▶ [Aim of the exercise]
Copy each line of the material below that includes the string "scene".

▶ [Input data]

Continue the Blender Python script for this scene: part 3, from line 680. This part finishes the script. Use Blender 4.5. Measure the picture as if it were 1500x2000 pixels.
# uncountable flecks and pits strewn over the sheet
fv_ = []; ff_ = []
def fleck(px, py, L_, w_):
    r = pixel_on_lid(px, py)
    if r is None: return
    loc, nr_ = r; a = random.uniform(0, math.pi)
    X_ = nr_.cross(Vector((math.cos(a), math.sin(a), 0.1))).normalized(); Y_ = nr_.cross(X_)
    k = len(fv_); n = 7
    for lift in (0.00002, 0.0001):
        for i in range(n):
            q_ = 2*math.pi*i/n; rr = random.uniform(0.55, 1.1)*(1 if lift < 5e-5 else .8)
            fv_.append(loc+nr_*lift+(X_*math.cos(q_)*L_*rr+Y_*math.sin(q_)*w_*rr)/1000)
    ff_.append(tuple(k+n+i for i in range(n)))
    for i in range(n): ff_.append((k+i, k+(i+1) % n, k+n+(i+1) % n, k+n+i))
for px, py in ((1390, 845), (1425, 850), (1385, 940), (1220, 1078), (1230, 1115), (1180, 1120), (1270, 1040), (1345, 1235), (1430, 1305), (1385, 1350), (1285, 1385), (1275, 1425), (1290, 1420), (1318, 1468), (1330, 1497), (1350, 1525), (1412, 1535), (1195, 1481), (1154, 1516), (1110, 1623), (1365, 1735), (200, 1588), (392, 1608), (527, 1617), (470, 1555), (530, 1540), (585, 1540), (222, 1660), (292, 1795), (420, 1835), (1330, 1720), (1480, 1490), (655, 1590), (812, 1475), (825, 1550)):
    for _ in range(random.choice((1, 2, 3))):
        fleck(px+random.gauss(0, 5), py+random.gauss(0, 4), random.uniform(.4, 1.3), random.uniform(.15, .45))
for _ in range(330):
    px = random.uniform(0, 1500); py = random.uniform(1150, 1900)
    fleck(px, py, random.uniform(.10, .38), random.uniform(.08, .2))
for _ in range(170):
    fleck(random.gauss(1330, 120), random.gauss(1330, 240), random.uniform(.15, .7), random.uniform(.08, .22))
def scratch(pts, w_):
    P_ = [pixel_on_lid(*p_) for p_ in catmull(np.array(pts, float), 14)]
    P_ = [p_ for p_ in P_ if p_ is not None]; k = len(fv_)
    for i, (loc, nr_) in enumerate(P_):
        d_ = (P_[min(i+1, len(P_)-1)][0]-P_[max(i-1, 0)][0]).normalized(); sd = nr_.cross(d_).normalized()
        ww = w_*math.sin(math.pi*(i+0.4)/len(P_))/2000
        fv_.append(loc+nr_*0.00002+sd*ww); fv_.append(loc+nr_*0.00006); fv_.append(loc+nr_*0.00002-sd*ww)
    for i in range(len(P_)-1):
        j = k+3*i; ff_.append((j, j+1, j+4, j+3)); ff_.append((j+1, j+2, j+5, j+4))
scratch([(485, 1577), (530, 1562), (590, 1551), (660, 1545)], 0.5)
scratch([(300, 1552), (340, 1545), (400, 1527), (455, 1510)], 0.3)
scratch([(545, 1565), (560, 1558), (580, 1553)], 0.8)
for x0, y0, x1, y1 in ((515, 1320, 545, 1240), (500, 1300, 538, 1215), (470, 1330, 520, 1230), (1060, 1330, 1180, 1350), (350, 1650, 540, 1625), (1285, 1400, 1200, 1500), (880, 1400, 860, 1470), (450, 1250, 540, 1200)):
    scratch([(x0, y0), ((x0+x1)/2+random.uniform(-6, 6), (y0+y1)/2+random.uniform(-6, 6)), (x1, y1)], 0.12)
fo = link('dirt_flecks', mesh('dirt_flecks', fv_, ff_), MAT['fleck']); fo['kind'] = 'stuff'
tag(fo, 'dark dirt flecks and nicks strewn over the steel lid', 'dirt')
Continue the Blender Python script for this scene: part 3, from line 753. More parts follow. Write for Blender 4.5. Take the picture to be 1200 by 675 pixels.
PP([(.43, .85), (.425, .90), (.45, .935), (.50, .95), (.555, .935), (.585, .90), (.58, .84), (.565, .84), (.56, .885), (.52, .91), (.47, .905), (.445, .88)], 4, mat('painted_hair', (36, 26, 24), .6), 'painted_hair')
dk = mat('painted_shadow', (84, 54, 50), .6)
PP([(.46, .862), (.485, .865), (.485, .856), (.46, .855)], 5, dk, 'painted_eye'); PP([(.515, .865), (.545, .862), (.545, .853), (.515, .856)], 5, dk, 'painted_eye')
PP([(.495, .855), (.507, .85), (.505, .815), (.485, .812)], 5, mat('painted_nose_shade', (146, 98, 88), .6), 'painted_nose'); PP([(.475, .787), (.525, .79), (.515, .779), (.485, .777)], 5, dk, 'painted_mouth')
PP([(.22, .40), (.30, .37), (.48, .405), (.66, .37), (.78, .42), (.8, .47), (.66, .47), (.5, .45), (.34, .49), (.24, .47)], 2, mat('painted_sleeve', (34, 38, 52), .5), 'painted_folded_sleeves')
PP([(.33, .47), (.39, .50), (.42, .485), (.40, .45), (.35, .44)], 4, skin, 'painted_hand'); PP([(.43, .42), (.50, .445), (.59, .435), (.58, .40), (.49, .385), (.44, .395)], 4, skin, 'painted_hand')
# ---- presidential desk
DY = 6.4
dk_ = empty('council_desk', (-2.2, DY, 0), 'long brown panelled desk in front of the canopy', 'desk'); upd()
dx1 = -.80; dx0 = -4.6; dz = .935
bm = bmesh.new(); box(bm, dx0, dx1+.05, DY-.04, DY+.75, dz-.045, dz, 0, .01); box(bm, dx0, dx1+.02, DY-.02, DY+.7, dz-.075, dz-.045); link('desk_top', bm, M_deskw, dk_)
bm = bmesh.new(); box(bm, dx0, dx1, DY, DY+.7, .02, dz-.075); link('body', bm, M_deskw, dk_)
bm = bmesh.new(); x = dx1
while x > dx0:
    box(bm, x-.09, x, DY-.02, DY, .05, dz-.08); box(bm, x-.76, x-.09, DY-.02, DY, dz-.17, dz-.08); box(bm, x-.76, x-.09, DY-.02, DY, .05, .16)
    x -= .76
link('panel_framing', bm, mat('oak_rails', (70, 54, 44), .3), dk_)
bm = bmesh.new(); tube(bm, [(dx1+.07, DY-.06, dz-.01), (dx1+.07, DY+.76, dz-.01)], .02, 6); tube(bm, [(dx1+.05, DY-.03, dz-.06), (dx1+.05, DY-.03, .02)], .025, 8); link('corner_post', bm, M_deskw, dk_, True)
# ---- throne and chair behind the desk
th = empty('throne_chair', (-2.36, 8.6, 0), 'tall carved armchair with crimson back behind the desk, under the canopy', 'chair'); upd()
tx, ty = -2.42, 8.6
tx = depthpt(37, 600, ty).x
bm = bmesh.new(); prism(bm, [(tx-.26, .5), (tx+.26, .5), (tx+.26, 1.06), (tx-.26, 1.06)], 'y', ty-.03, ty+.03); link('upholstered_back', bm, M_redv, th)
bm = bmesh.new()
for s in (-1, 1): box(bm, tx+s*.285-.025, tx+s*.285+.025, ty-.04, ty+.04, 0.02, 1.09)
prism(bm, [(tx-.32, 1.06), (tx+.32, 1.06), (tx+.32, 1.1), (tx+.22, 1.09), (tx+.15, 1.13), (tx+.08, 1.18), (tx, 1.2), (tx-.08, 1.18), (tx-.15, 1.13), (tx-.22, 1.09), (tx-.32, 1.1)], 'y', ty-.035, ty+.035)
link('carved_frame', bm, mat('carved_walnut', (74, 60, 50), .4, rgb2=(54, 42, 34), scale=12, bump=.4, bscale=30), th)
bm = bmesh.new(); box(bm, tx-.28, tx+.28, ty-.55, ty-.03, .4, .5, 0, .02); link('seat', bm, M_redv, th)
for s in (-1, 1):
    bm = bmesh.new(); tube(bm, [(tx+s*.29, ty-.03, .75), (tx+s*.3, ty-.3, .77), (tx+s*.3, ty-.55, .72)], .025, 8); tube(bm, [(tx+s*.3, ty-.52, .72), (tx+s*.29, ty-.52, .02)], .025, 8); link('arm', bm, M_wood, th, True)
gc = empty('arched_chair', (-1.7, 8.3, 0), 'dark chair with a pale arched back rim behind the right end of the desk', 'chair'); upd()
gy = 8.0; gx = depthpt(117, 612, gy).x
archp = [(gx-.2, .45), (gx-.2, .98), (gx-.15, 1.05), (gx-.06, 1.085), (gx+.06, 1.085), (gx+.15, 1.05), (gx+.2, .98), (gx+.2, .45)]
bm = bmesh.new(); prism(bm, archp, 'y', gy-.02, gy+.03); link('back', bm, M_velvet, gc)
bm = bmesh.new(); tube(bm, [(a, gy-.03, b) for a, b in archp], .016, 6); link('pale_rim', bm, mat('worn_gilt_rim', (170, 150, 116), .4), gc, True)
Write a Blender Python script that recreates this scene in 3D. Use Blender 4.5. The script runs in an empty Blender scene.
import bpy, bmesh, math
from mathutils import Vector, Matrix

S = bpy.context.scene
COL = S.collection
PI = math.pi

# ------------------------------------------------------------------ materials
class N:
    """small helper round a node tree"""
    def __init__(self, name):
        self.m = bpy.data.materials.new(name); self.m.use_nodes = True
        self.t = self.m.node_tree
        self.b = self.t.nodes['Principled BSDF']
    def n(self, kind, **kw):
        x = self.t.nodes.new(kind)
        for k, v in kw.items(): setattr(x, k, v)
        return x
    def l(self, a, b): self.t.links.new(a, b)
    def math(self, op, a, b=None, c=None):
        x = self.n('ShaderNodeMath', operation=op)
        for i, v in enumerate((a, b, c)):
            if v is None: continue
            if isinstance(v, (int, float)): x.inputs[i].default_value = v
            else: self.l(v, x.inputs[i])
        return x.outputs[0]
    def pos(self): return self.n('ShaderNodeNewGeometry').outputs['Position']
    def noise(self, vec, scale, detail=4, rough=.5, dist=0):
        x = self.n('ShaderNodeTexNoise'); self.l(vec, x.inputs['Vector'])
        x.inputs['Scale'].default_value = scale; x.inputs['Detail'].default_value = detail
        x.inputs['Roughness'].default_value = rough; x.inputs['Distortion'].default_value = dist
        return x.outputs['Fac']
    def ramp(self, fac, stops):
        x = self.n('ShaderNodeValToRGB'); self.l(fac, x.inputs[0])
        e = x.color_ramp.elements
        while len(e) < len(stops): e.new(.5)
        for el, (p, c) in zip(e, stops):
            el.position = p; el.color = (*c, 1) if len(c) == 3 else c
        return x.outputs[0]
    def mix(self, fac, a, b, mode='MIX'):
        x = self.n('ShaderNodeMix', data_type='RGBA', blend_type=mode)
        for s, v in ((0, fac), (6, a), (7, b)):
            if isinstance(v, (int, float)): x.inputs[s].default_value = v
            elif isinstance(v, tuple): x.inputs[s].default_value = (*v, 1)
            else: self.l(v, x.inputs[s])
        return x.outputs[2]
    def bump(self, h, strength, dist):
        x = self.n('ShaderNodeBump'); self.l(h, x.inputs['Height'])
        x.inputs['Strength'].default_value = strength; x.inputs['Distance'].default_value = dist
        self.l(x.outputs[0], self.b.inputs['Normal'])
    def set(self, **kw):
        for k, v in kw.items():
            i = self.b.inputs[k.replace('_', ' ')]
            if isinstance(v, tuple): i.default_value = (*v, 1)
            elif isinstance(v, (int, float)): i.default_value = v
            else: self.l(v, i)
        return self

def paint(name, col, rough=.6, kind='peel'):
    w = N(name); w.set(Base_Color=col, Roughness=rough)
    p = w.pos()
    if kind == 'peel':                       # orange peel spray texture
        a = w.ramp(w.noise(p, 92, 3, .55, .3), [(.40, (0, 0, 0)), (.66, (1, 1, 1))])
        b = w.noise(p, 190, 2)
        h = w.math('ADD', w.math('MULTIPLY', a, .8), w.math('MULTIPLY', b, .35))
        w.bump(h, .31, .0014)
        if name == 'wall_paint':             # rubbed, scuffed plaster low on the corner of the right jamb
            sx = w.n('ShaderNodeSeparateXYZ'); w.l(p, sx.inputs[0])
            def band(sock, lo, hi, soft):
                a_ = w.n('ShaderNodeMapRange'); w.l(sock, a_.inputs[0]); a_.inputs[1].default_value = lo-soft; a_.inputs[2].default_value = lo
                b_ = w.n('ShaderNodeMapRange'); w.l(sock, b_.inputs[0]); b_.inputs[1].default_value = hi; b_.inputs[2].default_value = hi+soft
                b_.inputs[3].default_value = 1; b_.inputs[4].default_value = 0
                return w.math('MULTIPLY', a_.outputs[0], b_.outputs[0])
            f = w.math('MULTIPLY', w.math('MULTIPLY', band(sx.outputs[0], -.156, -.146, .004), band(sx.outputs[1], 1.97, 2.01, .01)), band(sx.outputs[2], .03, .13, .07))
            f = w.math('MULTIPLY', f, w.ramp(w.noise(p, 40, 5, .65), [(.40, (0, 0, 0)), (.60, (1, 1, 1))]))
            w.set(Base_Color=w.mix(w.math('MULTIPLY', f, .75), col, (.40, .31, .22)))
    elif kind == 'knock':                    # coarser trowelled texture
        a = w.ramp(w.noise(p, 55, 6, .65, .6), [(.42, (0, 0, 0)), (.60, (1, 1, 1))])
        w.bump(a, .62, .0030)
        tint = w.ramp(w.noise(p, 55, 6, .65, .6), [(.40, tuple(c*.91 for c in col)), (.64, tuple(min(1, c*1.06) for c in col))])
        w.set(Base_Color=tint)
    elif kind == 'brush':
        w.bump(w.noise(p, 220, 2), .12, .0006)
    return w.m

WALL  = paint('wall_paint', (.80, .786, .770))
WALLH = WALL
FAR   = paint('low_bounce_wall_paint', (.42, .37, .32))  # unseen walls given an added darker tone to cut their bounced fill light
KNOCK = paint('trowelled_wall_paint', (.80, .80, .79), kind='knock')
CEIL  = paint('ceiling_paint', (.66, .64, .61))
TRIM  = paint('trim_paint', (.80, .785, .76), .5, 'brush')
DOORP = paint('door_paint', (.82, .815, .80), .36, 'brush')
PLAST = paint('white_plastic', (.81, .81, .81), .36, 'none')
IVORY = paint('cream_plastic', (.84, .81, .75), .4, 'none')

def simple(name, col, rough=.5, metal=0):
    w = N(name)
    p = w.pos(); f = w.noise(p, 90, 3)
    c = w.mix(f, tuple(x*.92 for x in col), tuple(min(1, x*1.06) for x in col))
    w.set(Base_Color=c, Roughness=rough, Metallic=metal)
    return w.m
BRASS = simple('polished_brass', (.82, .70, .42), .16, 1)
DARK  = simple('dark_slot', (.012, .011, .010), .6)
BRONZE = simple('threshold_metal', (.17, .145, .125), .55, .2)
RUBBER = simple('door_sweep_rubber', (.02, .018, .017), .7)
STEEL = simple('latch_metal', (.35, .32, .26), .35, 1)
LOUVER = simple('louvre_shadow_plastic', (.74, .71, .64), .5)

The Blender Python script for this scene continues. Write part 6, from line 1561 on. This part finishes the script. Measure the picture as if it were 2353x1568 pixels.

▶ [Final result]
Continue the Blender Python script for this scene: part 3, from line 680. This part finishes the script. Use Blender 4.5. Measure the picture as if it were 1500x2000 pixels.
Continue the Blender Python script for this scene: part 3, from line 753. More parts follow. Write for Blender 4.5. Take the picture to be 1200 by 675 pixels.
Write a Blender Python script that recreates this scene in 3D. Use Blender 4.5. The script runs in an empty Blender scene.
S = bpy.context.scene
The Blender Python script for this scene continues. Write part 6, from line 1561 on. This part finishes the script. Measure the picture as if it were 2353x1568 pixels.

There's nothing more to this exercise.